"""

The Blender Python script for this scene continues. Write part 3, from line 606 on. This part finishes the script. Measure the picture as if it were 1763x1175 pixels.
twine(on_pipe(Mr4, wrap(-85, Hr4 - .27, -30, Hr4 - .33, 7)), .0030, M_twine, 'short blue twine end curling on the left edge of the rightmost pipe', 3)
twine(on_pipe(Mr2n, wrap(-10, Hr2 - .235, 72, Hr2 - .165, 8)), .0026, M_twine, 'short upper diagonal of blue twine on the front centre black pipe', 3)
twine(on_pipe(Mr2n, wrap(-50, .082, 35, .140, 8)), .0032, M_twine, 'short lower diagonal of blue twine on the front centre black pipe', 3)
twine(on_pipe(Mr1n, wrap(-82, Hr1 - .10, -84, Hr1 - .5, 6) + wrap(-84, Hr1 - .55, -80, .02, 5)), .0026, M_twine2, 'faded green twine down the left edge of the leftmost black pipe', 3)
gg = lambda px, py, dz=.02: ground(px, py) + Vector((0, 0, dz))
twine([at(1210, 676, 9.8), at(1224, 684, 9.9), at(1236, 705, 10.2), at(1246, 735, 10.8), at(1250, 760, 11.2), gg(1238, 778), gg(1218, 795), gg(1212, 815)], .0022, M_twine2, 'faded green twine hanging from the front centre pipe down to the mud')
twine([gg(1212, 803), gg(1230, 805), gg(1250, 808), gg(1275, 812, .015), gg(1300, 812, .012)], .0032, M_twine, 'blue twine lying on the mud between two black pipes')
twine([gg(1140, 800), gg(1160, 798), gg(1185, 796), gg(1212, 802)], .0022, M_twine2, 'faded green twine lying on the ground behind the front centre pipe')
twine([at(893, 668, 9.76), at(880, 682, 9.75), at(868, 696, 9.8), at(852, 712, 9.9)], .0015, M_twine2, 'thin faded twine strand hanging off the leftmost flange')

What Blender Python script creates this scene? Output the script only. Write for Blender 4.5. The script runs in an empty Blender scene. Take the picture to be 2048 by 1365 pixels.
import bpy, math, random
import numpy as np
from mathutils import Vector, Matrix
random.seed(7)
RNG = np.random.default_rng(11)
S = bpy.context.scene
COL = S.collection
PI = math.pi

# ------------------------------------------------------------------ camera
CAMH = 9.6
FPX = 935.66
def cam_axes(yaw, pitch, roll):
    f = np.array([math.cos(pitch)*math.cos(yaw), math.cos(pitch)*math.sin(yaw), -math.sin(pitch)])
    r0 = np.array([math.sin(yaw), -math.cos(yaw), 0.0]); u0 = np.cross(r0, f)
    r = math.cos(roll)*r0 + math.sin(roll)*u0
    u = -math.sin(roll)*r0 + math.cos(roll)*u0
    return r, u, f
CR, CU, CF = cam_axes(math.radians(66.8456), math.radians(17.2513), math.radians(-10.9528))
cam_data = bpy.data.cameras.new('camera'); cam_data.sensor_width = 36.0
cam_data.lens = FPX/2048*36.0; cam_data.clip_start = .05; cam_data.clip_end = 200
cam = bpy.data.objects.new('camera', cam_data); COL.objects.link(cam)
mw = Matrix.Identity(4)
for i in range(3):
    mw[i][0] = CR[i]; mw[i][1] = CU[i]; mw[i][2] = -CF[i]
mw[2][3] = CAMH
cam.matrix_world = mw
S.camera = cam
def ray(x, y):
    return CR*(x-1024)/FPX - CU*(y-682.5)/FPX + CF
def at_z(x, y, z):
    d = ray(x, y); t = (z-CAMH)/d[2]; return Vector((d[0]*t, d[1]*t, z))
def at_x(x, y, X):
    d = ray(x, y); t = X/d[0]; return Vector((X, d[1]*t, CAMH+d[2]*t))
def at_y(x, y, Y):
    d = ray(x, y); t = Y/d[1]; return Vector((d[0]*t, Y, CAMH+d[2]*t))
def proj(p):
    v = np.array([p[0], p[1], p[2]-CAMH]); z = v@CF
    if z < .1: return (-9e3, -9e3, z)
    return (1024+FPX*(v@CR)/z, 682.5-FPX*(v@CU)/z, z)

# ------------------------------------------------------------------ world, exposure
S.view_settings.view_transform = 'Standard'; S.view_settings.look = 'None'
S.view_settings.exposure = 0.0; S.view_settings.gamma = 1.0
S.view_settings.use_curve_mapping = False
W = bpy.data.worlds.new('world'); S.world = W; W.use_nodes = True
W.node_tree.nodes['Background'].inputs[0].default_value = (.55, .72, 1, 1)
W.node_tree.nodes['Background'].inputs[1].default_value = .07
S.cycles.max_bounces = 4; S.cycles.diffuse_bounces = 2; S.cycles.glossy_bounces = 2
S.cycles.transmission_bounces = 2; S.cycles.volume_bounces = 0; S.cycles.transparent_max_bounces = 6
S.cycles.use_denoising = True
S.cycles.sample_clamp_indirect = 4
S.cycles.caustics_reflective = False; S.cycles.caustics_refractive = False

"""

What you are asked to do
Your task is to retype the entries verbatim, starting with the line that holds "What Blender Python" and stopping after the line that holds "PI = math.pi".

Task output
What Blender Python script creates this scene? Output the script only. Write for Blender 4.5. The script runs in an empty Blender scene. Take the picture to be 2048 by 1365 pixels.
import bpy, math, random
import numpy as np
from mathutils import Vector, Matrix
random.seed(7)
RNG = np.random.default_rng(11)
S = bpy.context.scene
COL = S.collection
PI = math.pi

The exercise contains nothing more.